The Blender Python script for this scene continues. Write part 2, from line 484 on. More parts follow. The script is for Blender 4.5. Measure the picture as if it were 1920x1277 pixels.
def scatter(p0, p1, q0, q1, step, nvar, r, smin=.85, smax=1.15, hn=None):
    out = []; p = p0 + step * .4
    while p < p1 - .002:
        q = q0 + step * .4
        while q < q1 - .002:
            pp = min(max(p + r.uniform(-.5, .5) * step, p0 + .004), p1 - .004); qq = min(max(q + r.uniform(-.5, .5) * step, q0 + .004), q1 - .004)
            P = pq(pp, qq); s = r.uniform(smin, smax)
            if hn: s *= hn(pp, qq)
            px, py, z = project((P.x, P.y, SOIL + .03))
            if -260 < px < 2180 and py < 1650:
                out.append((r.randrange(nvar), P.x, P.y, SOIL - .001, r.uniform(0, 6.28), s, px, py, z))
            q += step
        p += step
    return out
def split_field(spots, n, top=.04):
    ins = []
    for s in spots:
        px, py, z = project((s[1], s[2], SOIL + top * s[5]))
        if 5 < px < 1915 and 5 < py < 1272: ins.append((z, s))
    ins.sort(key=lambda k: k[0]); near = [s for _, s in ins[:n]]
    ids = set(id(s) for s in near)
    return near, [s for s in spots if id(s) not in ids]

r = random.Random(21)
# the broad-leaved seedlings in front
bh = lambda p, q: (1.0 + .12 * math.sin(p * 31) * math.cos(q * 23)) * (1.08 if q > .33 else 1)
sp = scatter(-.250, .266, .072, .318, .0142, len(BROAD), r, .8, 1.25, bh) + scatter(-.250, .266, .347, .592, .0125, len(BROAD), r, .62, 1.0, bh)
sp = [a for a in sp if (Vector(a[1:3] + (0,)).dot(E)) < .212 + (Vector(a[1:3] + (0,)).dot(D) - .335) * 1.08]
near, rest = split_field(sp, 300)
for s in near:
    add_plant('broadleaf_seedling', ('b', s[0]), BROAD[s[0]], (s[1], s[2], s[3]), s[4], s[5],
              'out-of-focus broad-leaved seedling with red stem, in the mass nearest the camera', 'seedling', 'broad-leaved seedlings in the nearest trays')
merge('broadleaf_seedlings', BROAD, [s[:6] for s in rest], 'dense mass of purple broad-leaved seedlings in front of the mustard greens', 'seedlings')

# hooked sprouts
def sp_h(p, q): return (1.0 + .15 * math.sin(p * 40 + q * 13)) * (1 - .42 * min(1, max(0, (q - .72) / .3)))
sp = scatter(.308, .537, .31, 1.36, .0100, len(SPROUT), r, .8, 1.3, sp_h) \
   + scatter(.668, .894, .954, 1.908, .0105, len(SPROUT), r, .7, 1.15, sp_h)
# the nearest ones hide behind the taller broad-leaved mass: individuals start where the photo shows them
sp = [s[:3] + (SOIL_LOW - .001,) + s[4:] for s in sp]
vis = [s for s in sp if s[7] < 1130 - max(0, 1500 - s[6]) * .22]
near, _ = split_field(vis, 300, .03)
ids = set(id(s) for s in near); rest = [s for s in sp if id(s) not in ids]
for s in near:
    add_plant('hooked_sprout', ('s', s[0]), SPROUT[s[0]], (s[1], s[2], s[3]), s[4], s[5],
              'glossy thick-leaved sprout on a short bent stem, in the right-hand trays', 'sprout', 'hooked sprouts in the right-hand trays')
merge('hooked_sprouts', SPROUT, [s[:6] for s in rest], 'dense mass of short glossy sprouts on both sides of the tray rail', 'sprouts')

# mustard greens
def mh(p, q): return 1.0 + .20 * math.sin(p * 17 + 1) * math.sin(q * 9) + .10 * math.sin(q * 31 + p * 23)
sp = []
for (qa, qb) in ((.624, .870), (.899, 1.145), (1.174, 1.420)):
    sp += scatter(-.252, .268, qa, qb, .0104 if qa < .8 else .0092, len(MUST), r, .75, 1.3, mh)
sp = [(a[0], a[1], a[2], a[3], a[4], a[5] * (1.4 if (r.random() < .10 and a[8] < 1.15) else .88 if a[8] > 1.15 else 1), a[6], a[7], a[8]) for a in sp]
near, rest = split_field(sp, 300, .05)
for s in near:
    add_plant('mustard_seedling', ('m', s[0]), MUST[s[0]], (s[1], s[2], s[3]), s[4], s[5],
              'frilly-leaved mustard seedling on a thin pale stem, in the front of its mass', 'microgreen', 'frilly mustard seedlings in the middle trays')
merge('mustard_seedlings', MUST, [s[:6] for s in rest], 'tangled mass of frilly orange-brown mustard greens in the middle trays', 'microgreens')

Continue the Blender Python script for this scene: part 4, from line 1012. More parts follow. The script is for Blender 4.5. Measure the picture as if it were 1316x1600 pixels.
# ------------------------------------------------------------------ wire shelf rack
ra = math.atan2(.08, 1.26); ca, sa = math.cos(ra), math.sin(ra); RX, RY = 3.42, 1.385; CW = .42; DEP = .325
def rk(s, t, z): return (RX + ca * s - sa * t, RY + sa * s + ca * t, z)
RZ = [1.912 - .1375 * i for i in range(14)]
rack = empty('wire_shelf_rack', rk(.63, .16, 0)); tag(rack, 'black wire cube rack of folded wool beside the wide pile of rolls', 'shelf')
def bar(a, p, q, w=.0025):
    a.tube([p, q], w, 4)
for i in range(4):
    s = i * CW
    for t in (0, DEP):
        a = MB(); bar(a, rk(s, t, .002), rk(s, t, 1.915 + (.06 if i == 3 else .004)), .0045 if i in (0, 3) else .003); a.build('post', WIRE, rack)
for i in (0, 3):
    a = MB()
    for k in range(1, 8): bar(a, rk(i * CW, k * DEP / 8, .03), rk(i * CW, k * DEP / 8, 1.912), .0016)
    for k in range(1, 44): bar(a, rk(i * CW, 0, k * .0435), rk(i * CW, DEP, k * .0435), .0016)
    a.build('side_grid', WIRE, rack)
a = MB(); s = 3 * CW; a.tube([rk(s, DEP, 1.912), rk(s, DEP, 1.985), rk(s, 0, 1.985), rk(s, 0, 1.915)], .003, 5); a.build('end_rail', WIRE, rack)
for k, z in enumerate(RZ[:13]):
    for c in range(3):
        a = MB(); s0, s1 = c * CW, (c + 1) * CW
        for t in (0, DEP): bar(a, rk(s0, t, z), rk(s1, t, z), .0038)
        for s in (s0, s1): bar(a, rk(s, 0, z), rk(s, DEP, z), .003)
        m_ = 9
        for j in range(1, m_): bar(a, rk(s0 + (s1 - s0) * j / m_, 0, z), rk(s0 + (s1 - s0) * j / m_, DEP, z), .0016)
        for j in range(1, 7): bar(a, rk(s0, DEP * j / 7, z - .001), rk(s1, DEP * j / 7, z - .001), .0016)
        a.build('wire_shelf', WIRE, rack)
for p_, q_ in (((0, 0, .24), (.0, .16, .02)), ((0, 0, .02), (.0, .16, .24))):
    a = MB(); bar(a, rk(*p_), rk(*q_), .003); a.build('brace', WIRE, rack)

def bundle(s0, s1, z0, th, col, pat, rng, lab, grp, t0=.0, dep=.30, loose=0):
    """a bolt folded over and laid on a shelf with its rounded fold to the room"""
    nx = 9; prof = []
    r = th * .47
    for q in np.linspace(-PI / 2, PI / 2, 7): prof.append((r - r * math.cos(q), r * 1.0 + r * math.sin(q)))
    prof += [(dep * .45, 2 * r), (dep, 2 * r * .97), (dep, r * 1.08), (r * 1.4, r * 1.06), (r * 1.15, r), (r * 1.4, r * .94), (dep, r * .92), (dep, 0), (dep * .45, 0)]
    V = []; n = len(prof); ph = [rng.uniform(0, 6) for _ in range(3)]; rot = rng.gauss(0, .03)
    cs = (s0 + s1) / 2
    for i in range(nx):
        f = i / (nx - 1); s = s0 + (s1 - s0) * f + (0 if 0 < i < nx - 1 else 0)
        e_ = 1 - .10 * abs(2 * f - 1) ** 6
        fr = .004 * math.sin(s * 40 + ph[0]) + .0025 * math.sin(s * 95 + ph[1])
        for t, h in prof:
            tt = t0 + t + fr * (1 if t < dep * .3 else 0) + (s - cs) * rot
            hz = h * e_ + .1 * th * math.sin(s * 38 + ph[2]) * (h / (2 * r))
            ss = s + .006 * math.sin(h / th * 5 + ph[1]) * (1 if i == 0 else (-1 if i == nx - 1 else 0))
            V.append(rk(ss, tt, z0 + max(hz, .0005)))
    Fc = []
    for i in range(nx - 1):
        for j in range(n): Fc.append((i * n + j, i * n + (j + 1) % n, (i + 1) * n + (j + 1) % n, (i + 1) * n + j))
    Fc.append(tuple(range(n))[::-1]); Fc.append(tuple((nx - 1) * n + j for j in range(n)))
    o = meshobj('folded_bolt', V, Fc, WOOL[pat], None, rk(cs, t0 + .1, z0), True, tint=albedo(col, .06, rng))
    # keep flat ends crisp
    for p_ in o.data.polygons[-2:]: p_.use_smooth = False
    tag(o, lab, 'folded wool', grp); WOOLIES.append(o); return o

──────

Pull out all lines containing the word "this" from the entries above.

The Blender Python script for this scene continues. Write part 2, from line 484 on. More parts follow. The script is for Blender 4.5. Measure the picture as if it were 1920x1277 pixels.
Continue the Blender Python script for this scene: part 4, from line 1012. More parts follow. The script is for Blender 4.5. Measure the picture as if it were 1316x1600 pixels.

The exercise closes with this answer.